Stokes arrives with a resume that moves between independent work and major institutions. She most recently served as an independent curatorial consultant with Emblazon Arts, and earlier worked as a research assistant to artist Amy Sherald. Her experience also includes competitive fellowships at NXTHVN in New Haven and at the High Museum of Art in Atlanta.

What she will do

Once in the post, Stokes will be tasked with building scholarship around African Diaspora art, supporting exhibitions and public programs, and assisting SFMOMA as it works to diversify its collection. The role also comes with built-in collaboration: she will work alongside SFMOMA curator Jenny Gheith and MoAD Chief of Curatorial Affairs and Public Programs Key Jo Lee on joint initiatives, as reported by KQED.

Local context and timing

The timing is notable. MoAD is celebrating its 20th anniversary and this fall reopened refreshed gallery spaces after several months of upgrades, according to MoAD. At the same time, large downtown museums have been navigating financial pressures, with SFMOMA previously cutting staff in response to budget concerns, as reported by the San Francisco Chronicle. Bringing on a new curator in a multi-year role signals a strategic bet that deeper collaboration can pay off even in leaner times.

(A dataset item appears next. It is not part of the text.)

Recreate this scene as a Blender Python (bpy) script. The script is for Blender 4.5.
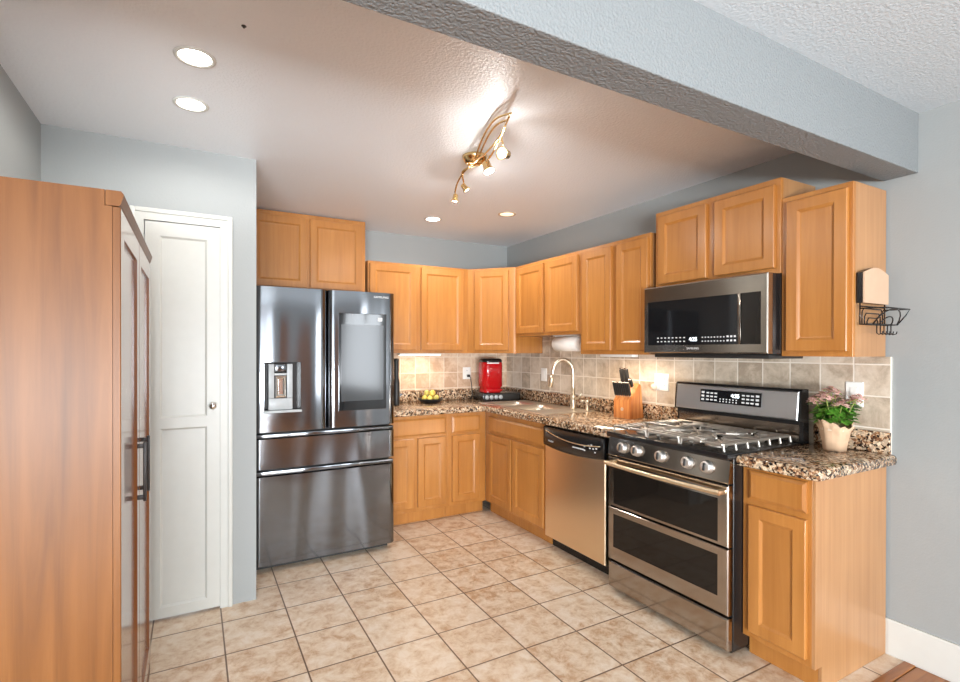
import bpy, bmesh, math, random
from mathutils import Vector, Matrix
random.seed(7)
sc = bpy.context.scene
for o in list(bpy.data.objects): bpy.data.objects.remove(o)
COL = sc.collection
R = math.radians

# ------------------------------------------------------------------ camera, light, exposure
cd = bpy.data.cameras.new('camera'); cam = bpy.data.objects.new('camera', cd); COL.objects.link(cam)
yw, pt, rl = R(28.7301), R(-0.2186), R(0.1061)
F = Vector((math.sin(yw)*math.cos(pt), math.cos(yw)*math.cos(pt), math.sin(pt)))
r0 = Vector((math.cos(yw), -math.sin(yw), 0)); u0 = r0.cross(F)
Rv = r0*math.cos(rl)+u0*math.sin(rl); Uv = u0*math.cos(rl)-r0*math.sin(rl)
M4 = Matrix((Rv, Uv, -F)).transposed().to_4x4(); M4.translation = (-2.8153, -4.3819, 1.3983)
cam.matrix_world = M4
cd.sensor_width = 36; cd.lens = 505.6553/960*36
cd.shift_x = (480-471.6102)/960; cd.shift_y = (352.335-341)/960
cd.clip_start = 0.05
sc.camera = cam

w = bpy.data.worlds.new('world'); sc.world = w; w.use_nodes = True
bg = w.node_tree.nodes['Background']; bg.inputs[0].default_value = (0.80, 0.90, 1.0, 1); bg.inputs[1].default_value = 1.6

def area(name, loc, rot, sx, sy, power, col):
    l = bpy.data.lights.new(name, 'AREA'); l.shape = 'RECTANGLE'; l.size = sx; l.size_y = sy
    l.energy = power; l.color = col
    o = bpy.data.objects.new(name, l); COL.objects.link(o); o.location = loc; o.rotation_euler = rot
    return o
# daylight from the unseen rear and side windows, plus an added ceiling fill
area('daylight_rear', (-4.1, -8.55, 1.35), (R(90), 0, R(-14)), 3.0, 2.0, 60, (0.88, 0.94, 1.0))
area('ceiling_fill', (-4.1, -8.50, 0.75), (R(114), 0, R(-14)), 3.0, 0.8, 430, (0.90, 0.96, 1.0))  # added upward lamp at the rear window, brightens the kitchen ceiling
area('daylight_side', (-.03, -7.0, 1.45), (R(96), 0, R(82)), 1.9, 1.5, 75, (0.88, 0.94, 1.0))
sc.view_settings.view_transform = 'Standard'; sc.view_settings.look = 'None'
sc.view_settings.gamma = 1; sc.view_settings.use_curve_mapping = False
sc.view_settings.exposure = 0.55

# ------------------------------------------------------------------ materials
def srgb(r, g, b):
    f = lambda c: (c/255/12.92) if c/255 <= .04045 else ((c/255+.055)/1.055)**2.4
    return (f(r), f(g), f(b), 1)
class NT:
    def __init__(s, name):
        s.m = bpy.data.materials.new(name); s.m.use_nodes = True
        s.t = s.m.node_tree; s.b = s.t.nodes['Principled BSDF']
    def n(s, typ, **kw):
        d = s.t.nodes.new(typ)
        for k, v in kw.items():
            if k.startswith('i_'): d.inputs[int(k[2:])].default_value = v
            else: setattr(d, k, v)
        return d
    def l(s, a, ao, b, bi): s.t.links.new(a.outputs[ao], b.inputs[bi])
    def math(s, op, a, b=None, c=None):
        d = s.n('ShaderNodeMath', operation=op)
        for i, x in enumerate((a, b, c)):
            if x is None: continue
            if isinstance(x, tuple): s.l(x[0], x[1], d, i)
            else: d.inputs[i].default_value = x
        return (d, 0)
    def coord(s, scale=(1, 1, 1), world=False, rnd=0.0):
        tc = s.n('ShaderNodeTexCoord'); mp = s.n('ShaderNodeMapping'); mp.inputs['Scale'].default_value = scale
        if world:
            g = s.n('ShaderNodeNewGeometry'); s.l(g, 'Position', mp, 0)
        else: s.l(tc, 'Object', mp, 0)
        if rnd:
            oi = s.n('ShaderNodeObjectInfo'); mu = s.n('ShaderNodeVectorMath', operation='SCALE'); mu.inputs[0].default_value = (rnd, rnd*1.7, rnd*.6)
            s.l(oi, 'Random', mu, 'Scale'); s.l(mu, 0, mp, 'Location')
        return mp
    def ramp(s, src, stops, so=0):
        d = s.n('ShaderNodeValToRGB'); e = d.color_ramp.elements
        while len(e) < len(stops): e.new(.5)
        for x, (p, c) in zip(e, stops): x.position = p; x.color = c
        s.l(src, so, d, 0); return d
    def bump(s, src, so, strength, dist=.002):
        d = s.n('ShaderNodeBump'); d.inputs['Strength'].default_value = strength; d.inputs['Distance'].default_value = dist
        s.l(src, so, d, 'Height'); s.l(d, 0, s.b, 'Normal'); return d
    def set(s, **kw):
        for k, v in kw.items(): s.b.inputs[k.replace('_', ' ')].default_value = v
        return s
def plain(name, col, rough=.5, metal=0, noise=.06, **kw):
    t = NT(name); t.set(Roughness=rough, Metallic=metal, **kw)
    mp = t.coord((1, 1, 1)); nz = t.n('ShaderNodeTexNoise'); nz.inputs['Scale'].default_value = 18; t.l(mp, 0, nz, 0)
    a = tuple(c*(1-noise) for c in col[:3])+(1,); b = tuple(min(1, c*(1+noise)) for c in col[:3])+(1,)
    rp = t.ramp(nz, [(.35, a), (.65, b)]); t.l(rp, 0, t.b, 'Base Color')
    return t.m
def wood(name, c1, c2, c3, rough=.32, sc_=(34, 34, 1.6), coat=.25, big=3.0):
    t = NT(name); t.set(Roughness=rough); t.b.inputs['Coat Weight'].default_value = coat; t.b.inputs['Coat Roughness'].default_value = .22
    mp = t.coord(sc_, rnd=9.0); n1 = t.n('ShaderNodeTexNoise'); n1.inputs['Scale'].default_value = 1; n1.inputs['Detail'].default_value = 6; n1.inputs['Roughness'].default_value = .6; n1.inputs['Distortion'].default_value = .6
    t.l(mp, 0, n1, 0)
    rp = t.ramp(n1, [(.28, c1), (.5, c2), (.72, c3)])
    m2 = t.coord((big, big, big*.55), rnd=5.0); n2 = t.n('ShaderNodeTexNoise'); n2.inputs['Scale'].default_value = 1; n2.inputs['Detail'].default_value = 3; t.l(m2, 0, n2, 0)
    r2 = t.ramp(n2, [(.3, (.86, .83, .8, 1)), (.7, (1.06, 1.06, 1.06, 1))])
    mx = t.n('ShaderNodeMix', data_type='RGBA', blend_type='MULTIPLY'); mx.inputs[0].default_value = 1
    t.l(rp, 0, mx, 6); t.l(r2, 0, mx, 7); t.l(mx, 2, t.b, 'Base Color')
    t.bump(n1, 0, .05, .001)
    return t.m
def metal(name, col, rough, stretch=(2, 2, 160), aniso=.5, wob=.0):
    t = NT(name); t.set(Metallic=1, Roughness=rough, Base_Color=col); t.b.inputs['Anisotropic'].default_value = aniso
    mp = t.coord(stretch); n = t.n('ShaderNodeTexNoise'); n.inputs['Scale'].default_value = 1.5; n.inputs['Detail'].default_value = 2; t.l(mp, 0, n, 0)
    rr = t.n('ShaderNodeMapRange'); rr.inputs[3].default_value = rough*.93; rr.inputs[4].default_value = rough*1.07; t.l(n, 0, rr, 0); t.l(rr, 0, t.b, 'Roughness')
    if wob:
        m2 = t.coord((5, 5, .7)); n2 = t.n('ShaderNodeTexNoise'); n2.inputs['Scale'].default_value = 1; n2.inputs['Detail'].default_value = 0; t.l(m2, 0, n2, 0)
        t.bump(n2, 0, wob, .02)
    return t.m
def paint(name, col, bscale=120, bstr=.25, rough=.6, dist=.003):
    t = NT(name); t.set(Roughness=rough, Base_Color=col)
    mp = t.coord(world=True); n = t.n('ShaderNodeTexNoise'); n.inputs['Scale'].default_value = bscale; n.inputs['Detail'].default_value = 2; t.l(mp, 0, n, 0)
    t.bump(n, 0, bstr, dist)
    return t.m
def emit(name, col, strength):
    t = NT(name); t.set(Base_Color=col); t.b.inputs['Emission Color'].default_value = col; t.b.inputs['Emission Strength'].default_value = strength
    return t.m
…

Leaders hail the collaboration

Museum leadership is casting the hire as more than a symbolic gesture. In the joint announcement, MoAD Executive Director Monetta White said, “Welcoming Cornelia Stokes into this new role strengthens our commitment to placing the African Diaspora at the center of artistic conversations,” according to SFMOMA. SFMOMA Director Christopher Bedford described the partnership as “a monumental step” toward telling a more expansive art history.

What to watch next

In the early stretch of her tenure, Stokes is expected to concentrate on research and on building out joint programs between the two museums. Curators and local arts watchers will be looking for signs of concrete change, from co-organized exhibitions to acquisitions that more prominently feature artists of the African Diaspora. If the experiment works, this cross-institution approach could become a Bay Area template for how museums share curatorial talent while pushing for greater diversity in the stories they tell.